* **Your instructions**
Make an exact copy of the lines, leaving the pictures out.

* **Collected material**
* * * *
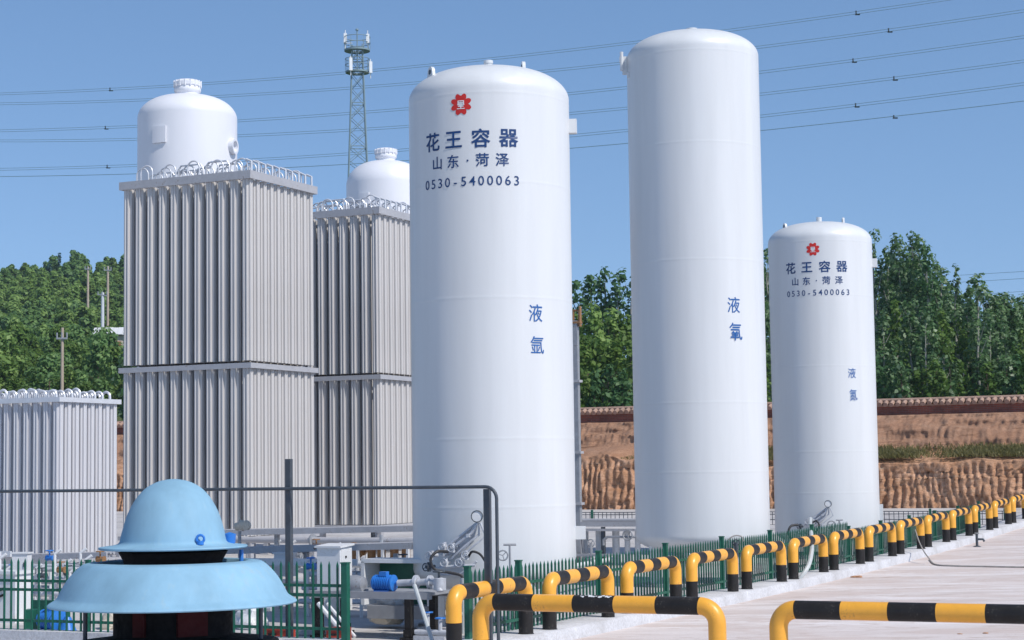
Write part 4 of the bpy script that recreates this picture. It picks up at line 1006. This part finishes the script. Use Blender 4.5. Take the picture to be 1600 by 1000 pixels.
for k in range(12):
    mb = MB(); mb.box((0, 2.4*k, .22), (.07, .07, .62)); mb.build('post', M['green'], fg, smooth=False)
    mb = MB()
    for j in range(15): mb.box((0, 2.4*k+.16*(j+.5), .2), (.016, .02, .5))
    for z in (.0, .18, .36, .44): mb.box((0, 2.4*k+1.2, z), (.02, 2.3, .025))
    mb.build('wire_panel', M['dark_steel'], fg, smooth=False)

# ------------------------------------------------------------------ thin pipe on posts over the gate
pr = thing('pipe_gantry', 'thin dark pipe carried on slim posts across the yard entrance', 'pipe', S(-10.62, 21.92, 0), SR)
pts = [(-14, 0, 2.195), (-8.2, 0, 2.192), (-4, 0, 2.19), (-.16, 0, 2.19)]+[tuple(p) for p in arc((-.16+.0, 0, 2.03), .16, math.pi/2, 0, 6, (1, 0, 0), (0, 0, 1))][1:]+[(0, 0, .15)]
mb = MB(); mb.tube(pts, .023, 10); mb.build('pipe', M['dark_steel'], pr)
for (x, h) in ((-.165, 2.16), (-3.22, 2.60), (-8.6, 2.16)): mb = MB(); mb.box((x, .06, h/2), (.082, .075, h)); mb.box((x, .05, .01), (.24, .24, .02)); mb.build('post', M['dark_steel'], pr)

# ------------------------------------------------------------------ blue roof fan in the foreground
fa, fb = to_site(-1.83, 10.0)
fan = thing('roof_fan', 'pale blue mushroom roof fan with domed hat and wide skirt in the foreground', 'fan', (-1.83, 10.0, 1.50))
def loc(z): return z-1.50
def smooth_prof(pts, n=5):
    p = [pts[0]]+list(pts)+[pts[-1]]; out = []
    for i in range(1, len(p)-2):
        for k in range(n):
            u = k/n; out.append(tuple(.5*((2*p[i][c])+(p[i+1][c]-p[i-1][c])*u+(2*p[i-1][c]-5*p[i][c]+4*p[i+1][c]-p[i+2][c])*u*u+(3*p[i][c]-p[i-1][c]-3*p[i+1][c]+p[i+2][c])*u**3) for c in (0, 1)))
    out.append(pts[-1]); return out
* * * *
* **Correct response**
Write part 4 of the bpy script that recreates this picture. It picks up at line 1006. This part finishes the script. Use Blender 4.5. Take the picture to be 1600 by 1000 pixels.
for k in range(12):
    mb = MB(); mb.box((0, 2.4*k, .22), (.07, .07, .62)); mb.build('post', M['green'], fg, smooth=False)
    mb = MB()
    for j in range(15): mb.box((0, 2.4*k+.16*(j+.5), .2), (.016, .02, .5))
    for z in (.0, .18, .36, .44): mb.box((0, 2.4*k+1.2, z), (.02, 2.3, .025))
    mb.build('wire_panel', M['dark_steel'], fg, smooth=False)

# ------------------------------------------------------------------ thin pipe on posts over the gate
pr = thing('pipe_gantry', 'thin dark pipe carried on slim posts across the yard entrance', 'pipe', S(-10.62, 21.92, 0), SR)
pts = [(-14, 0, 2.195), (-8.2, 0, 2.192), (-4, 0, 2.19), (-.16, 0, 2.19)]+[tuple(p) for p in arc((-.16+.0, 0, 2.03), .16, math.pi/2, 0, 6, (1, 0, 0), (0, 0, 1))][1:]+[(0, 0, .15)]
mb = MB(); mb.tube(pts, .023, 10); mb.build('pipe', M['dark_steel'], pr)
for (x, h) in ((-.165, 2.16), (-3.22, 2.60), (-8.6, 2.16)): mb = MB(); mb.box((x, .06, h/2), (.082, .075, h)); mb.box((x, .05, .01), (.24, .24, .02)); mb.build('post', M['dark_steel'], pr)

# ------------------------------------------------------------------ blue roof fan in the foreground
fa, fb = to_site(-1.83, 10.0)
fan = thing('roof_fan', 'pale blue mushroom roof fan with domed hat and wide skirt in the foreground', 'fan', (-1.83, 10.0, 1.50))
def loc(z): return z-1.50
def smooth_prof(pts, n=5):
    p = [pts[0]]+list(pts)+[pts[-1]]; out = []
    for i in range(1, len(p)-2):
        for k in range(n):
            u = k/n; out.append(tuple(.5*((2*p[i][c])+(p[i+1][c]-p[i-1][c])*u+(2*p[i-1][c]-5*p[i][c]+4*p[i+1][c]-p[i+2][c])*u*u+(3*p[i][c]-p[i-1][c]-3*p[i+1][c]+p[i+2][c])*u**3) for c in (0, 1)))
    out.append(pts[-1]); return out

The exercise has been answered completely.